start

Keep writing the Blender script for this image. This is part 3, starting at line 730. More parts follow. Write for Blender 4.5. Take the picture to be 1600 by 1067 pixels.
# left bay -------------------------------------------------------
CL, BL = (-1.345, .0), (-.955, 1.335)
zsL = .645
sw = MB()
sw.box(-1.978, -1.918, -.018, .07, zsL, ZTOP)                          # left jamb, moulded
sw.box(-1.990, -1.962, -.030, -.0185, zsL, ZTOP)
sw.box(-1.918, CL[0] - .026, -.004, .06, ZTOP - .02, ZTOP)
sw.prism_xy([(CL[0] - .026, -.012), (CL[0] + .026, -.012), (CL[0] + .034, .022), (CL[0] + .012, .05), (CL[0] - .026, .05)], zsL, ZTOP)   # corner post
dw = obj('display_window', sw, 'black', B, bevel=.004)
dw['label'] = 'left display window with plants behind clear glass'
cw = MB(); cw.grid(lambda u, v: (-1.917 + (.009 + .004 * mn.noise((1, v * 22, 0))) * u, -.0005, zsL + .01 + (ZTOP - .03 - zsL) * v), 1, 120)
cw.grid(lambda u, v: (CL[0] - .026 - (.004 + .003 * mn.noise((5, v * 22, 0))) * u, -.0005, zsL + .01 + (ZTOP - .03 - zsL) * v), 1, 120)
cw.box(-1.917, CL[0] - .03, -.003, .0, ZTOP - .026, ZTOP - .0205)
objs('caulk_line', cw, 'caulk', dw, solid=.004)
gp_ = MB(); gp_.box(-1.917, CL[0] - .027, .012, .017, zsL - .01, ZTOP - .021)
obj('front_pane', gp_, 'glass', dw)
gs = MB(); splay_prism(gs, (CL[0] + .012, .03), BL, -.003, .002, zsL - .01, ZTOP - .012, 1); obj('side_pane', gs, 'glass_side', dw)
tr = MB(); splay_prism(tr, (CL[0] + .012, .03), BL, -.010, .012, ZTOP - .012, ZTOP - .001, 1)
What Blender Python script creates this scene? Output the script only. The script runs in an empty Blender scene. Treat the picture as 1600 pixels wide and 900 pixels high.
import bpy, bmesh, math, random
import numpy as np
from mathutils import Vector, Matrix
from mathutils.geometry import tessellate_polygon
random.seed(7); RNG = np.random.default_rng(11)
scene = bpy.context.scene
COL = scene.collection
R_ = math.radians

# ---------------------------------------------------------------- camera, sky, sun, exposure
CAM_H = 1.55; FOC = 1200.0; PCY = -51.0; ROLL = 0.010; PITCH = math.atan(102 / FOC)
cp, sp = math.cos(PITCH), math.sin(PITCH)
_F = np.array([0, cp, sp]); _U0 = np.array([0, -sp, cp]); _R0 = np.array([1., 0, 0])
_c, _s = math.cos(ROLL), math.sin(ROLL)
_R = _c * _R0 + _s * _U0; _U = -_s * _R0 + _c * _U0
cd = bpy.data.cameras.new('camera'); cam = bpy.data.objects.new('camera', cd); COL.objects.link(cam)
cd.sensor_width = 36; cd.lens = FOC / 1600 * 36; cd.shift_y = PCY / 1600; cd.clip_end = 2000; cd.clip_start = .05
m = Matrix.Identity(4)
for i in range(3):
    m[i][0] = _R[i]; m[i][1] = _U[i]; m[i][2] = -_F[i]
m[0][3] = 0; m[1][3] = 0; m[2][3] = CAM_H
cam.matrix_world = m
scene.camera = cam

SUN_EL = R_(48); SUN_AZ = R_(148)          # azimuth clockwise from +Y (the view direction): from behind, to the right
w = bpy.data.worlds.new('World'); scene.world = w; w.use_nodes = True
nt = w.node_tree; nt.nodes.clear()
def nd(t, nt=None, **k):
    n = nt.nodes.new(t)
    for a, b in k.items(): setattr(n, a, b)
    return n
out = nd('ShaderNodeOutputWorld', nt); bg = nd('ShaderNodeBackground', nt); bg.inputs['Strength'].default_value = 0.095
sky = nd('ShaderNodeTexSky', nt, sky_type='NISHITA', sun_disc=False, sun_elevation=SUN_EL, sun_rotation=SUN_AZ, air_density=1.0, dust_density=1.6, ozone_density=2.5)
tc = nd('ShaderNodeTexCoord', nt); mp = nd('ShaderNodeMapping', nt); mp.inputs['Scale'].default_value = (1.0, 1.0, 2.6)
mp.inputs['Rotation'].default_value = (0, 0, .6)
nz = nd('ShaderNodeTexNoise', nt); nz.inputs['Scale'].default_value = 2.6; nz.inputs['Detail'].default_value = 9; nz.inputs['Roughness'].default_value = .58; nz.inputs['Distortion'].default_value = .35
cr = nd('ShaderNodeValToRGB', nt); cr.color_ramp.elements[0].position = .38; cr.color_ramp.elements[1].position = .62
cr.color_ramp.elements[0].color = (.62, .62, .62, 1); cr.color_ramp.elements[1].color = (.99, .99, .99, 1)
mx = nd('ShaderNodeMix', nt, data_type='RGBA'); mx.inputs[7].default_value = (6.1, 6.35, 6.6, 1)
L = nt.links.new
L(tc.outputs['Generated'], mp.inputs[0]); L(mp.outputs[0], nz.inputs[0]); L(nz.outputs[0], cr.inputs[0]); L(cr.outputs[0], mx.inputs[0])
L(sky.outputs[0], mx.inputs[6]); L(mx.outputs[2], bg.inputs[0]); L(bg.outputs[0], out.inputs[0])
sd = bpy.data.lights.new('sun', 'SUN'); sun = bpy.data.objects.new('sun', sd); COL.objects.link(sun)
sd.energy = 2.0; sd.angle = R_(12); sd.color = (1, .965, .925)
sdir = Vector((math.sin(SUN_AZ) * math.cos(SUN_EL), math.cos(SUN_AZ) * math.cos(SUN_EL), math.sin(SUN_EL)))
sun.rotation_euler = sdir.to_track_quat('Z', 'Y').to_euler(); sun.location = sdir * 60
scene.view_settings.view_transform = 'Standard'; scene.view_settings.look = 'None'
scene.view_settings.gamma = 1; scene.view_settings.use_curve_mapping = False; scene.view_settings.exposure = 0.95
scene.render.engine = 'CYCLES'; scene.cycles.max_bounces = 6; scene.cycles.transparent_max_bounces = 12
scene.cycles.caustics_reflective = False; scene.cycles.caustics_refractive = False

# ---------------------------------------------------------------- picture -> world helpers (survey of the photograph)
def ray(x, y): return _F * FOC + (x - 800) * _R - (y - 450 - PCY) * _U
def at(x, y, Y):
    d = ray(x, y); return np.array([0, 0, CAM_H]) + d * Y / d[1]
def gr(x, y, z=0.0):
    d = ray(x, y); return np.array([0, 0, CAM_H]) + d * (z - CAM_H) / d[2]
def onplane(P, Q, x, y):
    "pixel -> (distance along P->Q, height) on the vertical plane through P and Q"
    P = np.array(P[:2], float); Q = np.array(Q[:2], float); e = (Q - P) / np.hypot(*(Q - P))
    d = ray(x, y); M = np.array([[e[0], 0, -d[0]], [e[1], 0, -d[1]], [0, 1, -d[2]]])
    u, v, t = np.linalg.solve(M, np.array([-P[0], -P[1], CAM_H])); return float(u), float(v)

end

• **Required work**:
Please print the material above exactly as it appears, from its first line through the line containing "R_ = math.radians", inclusive, and stop there.

• **Result of this task**:
Keep writing the Blender script for this image. This is part 3, starting at line 730. More parts follow. Write for Blender 4.5. Take the picture to be 1600 by 1067 pixels.
# left bay -------------------------------------------------------
CL, BL = (-1.345, .0), (-.955, 1.335)
zsL = .645
sw = MB()
sw.box(-1.978, -1.918, -.018, .07, zsL, ZTOP)                          # left jamb, moulded
sw.box(-1.990, -1.962, -.030, -.0185, zsL, ZTOP)
sw.box(-1.918, CL[0] - .026, -.004, .06, ZTOP - .02, ZTOP)
sw.prism_xy([(CL[0] - .026, -.012), (CL[0] + .026, -.012), (CL[0] + .034, .022), (CL[0] + .012, .05), (CL[0] - .026, .05)], zsL, ZTOP)   # corner post
dw = obj('display_window', sw, 'black', B, bevel=.004)
dw['label'] = 'left display window with plants behind clear glass'
cw = MB(); cw.grid(lambda u, v: (-1.917 + (.009 + .004 * mn.noise((1, v * 22, 0))) * u, -.0005, zsL + .01 + (ZTOP - .03 - zsL) * v), 1, 120)
cw.grid(lambda u, v: (CL[0] - .026 - (.004 + .003 * mn.noise((5, v * 22, 0))) * u, -.0005, zsL + .01 + (ZTOP - .03 - zsL) * v), 1, 120)
cw.box(-1.917, CL[0] - .03, -.003, .0, ZTOP - .026, ZTOP - .0205)
objs('caulk_line', cw, 'caulk', dw, solid=.004)
gp_ = MB(); gp_.box(-1.917, CL[0] - .027, .012, .017, zsL - .01, ZTOP - .021)
obj('front_pane', gp_, 'glass', dw)
gs = MB(); splay_prism(gs, (CL[0] + .012, .03), BL, -.003, .002, zsL - .01, ZTOP - .012, 1); obj('side_pane', gs, 'glass_side', dw)
tr = MB(); splay_prism(tr, (CL[0] + .012, .03), BL, -.010, .012, ZTOP - .012, ZTOP - .001, 1)
What Blender Python script creates this scene? Output the script only. The script runs in an empty Blender scene. Treat the picture as 1600 pixels wide and 900 pixels high.
import bpy, bmesh, math, random
import numpy as np
from mathutils import Vector, Matrix
from mathutils.geometry import tessellate_polygon
random.seed(7); RNG = np.random.default_rng(11)
scene = bpy.context.scene
COL = scene.collection
R_ = math.radians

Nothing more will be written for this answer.